Essen. Nach zeitnaher Veröffentlichung von Fotos tritt Essener Justiz dem Eindruck entgegen, es werde nach vermeintlicher Wichtigkeit der Opfer ermittelt.
- Für schnelle Öffentlichkeitsfahndung sei die Schwere der Tat entscheidend, so die Staatsanwaltschaft
- Bei Massendelikten wie Betrug kann eine Veröffentlichung von Fotos auch Monate dauern
- Behörden haben nicht die Ressourcen, alle Ermittlungen gleich schnell und intensiv voranzutreiben
Der Raubüberfall auf eine Amtsrichterin direkt unter den Augen der Justiz und der Polizei an der Zweigertstraße am 26. Juli war an Dreistigkeit kaum zu überbieten. Nicht weniger erstaunlich fanden aufmerksame Beobachter allerdings den Umstand, wie schnell die Behörden – in diesem Fall innerhalb von fünf Tagen – erste Fahndungs-Fotos von Verdächtigen in Umlauf brachten, die sonst oftmals erst Wochen oder Monate nach einer Tat veröffentlicht werden.

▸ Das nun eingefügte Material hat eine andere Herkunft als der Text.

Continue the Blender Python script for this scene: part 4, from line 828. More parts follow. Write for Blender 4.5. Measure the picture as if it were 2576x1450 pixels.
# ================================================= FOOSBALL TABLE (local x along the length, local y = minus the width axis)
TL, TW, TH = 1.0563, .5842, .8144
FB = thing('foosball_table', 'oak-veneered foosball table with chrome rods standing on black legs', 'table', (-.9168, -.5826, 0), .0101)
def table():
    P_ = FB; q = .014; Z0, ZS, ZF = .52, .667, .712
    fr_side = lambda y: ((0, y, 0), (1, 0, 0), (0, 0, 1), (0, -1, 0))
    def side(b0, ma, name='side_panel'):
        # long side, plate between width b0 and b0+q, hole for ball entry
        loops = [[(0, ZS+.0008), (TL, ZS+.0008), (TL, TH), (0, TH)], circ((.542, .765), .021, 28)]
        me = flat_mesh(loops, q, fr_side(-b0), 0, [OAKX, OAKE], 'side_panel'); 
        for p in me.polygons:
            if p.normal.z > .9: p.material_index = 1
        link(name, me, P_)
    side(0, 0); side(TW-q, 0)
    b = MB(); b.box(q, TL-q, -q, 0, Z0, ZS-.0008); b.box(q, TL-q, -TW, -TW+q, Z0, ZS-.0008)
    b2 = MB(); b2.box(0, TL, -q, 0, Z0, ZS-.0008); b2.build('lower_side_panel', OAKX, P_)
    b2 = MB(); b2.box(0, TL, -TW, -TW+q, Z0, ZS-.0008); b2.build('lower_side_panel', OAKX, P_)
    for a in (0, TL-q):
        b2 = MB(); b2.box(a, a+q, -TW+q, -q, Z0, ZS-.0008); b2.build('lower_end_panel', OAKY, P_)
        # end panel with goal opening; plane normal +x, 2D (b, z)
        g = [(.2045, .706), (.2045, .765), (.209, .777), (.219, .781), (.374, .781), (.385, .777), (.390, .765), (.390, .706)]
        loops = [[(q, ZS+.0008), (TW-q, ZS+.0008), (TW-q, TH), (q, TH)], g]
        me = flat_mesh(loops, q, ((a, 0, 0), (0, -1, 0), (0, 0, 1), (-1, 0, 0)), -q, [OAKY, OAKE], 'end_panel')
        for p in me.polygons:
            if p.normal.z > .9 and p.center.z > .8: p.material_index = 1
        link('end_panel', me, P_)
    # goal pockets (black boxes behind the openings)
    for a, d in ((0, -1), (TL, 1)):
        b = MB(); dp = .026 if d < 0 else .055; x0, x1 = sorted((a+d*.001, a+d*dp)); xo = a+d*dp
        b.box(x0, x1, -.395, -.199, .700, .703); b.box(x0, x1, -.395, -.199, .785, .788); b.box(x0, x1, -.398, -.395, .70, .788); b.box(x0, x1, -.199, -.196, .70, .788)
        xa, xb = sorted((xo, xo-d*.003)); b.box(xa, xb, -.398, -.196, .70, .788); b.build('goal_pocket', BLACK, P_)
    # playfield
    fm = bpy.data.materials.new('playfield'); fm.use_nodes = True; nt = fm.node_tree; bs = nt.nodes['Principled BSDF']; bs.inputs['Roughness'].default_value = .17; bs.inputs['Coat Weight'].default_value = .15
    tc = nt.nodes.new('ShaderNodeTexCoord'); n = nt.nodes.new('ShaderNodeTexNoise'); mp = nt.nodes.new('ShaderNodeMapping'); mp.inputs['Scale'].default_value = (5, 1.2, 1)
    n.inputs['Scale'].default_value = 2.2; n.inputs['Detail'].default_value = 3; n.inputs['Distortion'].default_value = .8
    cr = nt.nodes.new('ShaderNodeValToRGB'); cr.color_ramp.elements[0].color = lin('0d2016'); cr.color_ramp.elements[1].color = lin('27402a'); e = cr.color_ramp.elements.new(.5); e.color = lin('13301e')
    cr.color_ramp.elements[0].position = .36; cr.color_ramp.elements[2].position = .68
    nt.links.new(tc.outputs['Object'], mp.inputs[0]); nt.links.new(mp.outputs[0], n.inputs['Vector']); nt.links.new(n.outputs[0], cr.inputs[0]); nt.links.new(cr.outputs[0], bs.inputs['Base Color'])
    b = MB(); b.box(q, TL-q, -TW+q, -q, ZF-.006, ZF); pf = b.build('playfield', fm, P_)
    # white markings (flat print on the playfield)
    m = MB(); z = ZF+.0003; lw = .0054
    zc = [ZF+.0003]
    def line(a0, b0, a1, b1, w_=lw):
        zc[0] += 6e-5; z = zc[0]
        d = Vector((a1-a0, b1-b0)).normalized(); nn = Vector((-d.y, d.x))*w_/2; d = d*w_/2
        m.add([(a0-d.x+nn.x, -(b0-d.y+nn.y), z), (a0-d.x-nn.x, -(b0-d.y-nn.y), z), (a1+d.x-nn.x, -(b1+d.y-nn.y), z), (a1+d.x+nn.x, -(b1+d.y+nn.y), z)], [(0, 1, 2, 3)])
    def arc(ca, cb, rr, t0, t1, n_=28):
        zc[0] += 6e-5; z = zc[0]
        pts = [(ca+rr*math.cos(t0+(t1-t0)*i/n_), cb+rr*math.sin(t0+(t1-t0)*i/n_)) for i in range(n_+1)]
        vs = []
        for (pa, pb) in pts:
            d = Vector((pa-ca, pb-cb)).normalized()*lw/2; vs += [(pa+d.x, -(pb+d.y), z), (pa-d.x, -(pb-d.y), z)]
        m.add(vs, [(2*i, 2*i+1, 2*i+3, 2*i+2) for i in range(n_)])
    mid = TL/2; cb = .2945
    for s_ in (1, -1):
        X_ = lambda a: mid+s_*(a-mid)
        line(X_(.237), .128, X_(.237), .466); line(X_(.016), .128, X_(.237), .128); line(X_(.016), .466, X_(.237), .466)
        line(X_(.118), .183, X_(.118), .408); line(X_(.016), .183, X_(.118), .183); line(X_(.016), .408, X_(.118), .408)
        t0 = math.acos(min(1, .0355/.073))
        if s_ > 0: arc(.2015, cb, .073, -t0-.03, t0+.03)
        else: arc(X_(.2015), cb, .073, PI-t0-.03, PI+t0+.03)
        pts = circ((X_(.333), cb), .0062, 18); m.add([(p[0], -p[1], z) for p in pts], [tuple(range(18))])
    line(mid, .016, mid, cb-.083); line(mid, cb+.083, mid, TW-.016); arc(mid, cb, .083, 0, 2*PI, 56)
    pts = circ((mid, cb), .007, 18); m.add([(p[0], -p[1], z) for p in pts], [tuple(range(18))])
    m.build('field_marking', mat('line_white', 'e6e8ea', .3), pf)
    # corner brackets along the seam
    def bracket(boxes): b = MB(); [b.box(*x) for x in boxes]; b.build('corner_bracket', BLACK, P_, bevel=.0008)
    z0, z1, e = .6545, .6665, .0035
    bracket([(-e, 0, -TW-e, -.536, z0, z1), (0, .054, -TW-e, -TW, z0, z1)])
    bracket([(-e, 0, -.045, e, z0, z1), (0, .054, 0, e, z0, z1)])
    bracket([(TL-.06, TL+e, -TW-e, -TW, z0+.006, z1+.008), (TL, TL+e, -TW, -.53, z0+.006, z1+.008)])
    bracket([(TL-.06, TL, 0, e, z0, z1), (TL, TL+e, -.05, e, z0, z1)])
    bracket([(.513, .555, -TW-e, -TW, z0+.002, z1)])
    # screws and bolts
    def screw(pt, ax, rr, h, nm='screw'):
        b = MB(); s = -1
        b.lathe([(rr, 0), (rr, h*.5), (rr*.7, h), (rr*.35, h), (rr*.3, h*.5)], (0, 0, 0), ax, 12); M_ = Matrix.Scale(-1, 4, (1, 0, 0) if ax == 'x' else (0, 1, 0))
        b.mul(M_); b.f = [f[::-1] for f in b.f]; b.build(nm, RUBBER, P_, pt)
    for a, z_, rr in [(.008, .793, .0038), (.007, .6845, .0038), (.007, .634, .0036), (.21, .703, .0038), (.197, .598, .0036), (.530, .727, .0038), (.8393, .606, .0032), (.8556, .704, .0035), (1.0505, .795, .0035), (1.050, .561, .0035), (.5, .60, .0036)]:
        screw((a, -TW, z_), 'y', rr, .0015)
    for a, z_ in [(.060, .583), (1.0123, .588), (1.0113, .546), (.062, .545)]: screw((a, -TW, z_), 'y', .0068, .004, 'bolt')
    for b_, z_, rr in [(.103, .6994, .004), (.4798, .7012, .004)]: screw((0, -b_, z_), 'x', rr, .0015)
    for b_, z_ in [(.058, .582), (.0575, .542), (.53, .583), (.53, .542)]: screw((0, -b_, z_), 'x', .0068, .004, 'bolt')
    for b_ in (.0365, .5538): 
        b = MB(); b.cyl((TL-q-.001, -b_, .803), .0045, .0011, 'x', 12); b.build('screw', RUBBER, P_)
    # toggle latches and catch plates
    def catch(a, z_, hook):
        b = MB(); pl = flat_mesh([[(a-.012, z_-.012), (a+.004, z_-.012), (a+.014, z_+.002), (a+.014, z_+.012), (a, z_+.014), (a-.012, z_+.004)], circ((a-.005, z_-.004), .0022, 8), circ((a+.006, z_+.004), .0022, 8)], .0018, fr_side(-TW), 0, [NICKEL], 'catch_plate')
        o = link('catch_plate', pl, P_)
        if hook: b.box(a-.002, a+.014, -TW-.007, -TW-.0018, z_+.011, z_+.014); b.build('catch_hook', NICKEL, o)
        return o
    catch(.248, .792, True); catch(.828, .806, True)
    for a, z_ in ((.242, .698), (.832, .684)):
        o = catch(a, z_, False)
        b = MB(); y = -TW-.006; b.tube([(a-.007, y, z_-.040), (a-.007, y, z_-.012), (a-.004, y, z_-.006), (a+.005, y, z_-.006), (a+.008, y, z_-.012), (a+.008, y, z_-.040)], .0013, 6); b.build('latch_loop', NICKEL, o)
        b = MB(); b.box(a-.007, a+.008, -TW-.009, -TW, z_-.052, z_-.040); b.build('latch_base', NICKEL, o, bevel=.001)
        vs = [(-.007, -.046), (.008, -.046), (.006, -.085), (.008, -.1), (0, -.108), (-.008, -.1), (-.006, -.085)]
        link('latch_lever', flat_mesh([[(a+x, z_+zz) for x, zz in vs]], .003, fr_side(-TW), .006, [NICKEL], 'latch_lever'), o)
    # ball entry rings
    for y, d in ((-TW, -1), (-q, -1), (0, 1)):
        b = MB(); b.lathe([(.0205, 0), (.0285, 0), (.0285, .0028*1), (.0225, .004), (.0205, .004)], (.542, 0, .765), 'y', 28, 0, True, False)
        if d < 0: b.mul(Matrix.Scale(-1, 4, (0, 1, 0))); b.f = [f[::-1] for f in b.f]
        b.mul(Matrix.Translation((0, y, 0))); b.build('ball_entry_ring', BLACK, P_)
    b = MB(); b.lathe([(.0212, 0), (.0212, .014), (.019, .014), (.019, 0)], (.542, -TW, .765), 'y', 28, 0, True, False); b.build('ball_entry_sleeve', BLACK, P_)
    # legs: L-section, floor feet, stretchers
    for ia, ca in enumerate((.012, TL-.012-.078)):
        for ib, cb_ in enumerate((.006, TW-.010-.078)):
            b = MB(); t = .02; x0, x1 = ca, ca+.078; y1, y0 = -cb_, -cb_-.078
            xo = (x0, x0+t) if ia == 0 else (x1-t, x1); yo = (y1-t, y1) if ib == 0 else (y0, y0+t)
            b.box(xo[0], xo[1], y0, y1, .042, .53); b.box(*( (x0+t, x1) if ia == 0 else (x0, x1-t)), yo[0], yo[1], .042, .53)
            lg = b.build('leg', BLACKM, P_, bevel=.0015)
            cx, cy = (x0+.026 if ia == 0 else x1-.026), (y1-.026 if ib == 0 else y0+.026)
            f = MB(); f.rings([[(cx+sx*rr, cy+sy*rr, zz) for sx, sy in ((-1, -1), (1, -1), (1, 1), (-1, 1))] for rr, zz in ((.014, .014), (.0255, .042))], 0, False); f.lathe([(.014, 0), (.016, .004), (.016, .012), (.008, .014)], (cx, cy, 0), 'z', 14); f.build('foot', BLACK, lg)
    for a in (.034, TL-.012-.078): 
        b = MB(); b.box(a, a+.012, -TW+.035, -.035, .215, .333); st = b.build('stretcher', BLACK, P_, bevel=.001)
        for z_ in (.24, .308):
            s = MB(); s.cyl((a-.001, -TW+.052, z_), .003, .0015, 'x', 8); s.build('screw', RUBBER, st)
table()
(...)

Sind vor dem Gesetz vielleicht doch nicht alle Menschen gleich?, fragen sich Leser dieser Zeitung, die den Eindruck haben, dass die Ermittlungen unter Einbindung der Öffentlichkeit nicht so zügig laufen, wenn „weniger wichtige Menschen“ als eine Richterin, wie sie anmerken, zu Opfern werden.
Zumindest ein Beispiel aus der jüngeren Vergangenheit müsste diesen Argwohn lindern: Nach dem Bombenanschlag auf den Sikh-Tempel an der Bersonstraße, bei dem ein Priester schwer verletzt wurde, veröffentlichte die Polizei bereits drei und nicht erst fünf Tage nach der Tat die Bilder der beiden Verdächtigen aus einer Überwachungskamera. Was nichts damit zu tun hatte, wer dort zu Schaden kam, sondern einfach mit der Schwere der Tat. Natürlich hängt es von der Dringlichkeit eines Kriminalfalls ab, aber auch von den Verfahrenswegen zwischen Behörden und etwa Kreditinstituten oder der unterstellten kriminellen Energie eines Täters, wie schnell Fahndungsbilder veröffentlicht werden.
Sind vor dem Gesetz doch nicht alle Menschen gleich?
Bei Massendelikten, wie zum Beispiel Betrügereien am Geldautomaten nach einem Kartendiebstahl, kann’s dann schon mal deutlich länger dauern als etwa nach einem bewaffneten Raubüberfall womöglich mit Verletzten.
„Das ist oft bitter für die Opfer“, sagt Oberstaatsanwältin Anette Milk, „aber wir haben nicht die Ressourcen“ alle Fahndungen gleich schnell zu behandeln. Deshalb müssten nun einmal Prioritäten gesetzt werden. Die definierten sich aber nicht über die Herkunft, den Rang oder die Funktion der Geschädigten. Es werde bei Foto-Fahndungen nicht mit zweierlei Maß gemessen. Wohl aber gebe es eine gewisse Wertigkeit auch in der Arbeit von Ermittlern und Strafverfolgern. Maßgeblich sei dafür die Intensität einer Tat und ob von einem Verdächtigen auf der Flucht womöglich eine weitere Gefahr für die Öffentlichkeit ausgehen könnte.
Den vier Unbekannten, die die 61-jährige Amtsrichterin ausspionierten, überfielen und entkommen konnten, ohne dass die Polizei bis heute eine heiße Spur zu ihnen hätte, unterstellen Ermittler zum Beispiel eine hohe kriminelle Energie.
Oftmals sind aber auch die Verfahrenswege langwierig, sagt Milk. Es kann eben dauern, bis zum Beispiel eine Bank ein Foto übermittelt hat, über dessen Veröffentlichung dann auf Antrag der Staatsanwaltschaft ein Richter entscheidet, bevor es wiederum der Polizei zur Verfügung gestellt wird.
Zugegeben: Nach dem Überfall auf die Amtsrichterin kam den Ermittlern ein Umstand durchaus entgegen. Die ersten Bilder stammen aus Kameras der Justiz, die „im eigenen Haus aufgearbeitet wurden“, wie Milk sagt. Die Fotos allerdings waren von so schlechter Qualität, dass später Aufnahmen eines der Gesuchten in einer Bank nachgeschoben wurden – acht Tage später und damit zwei Wochen nach der Tat. Selbst in diesem Fall ging es so schnell dann doch nicht.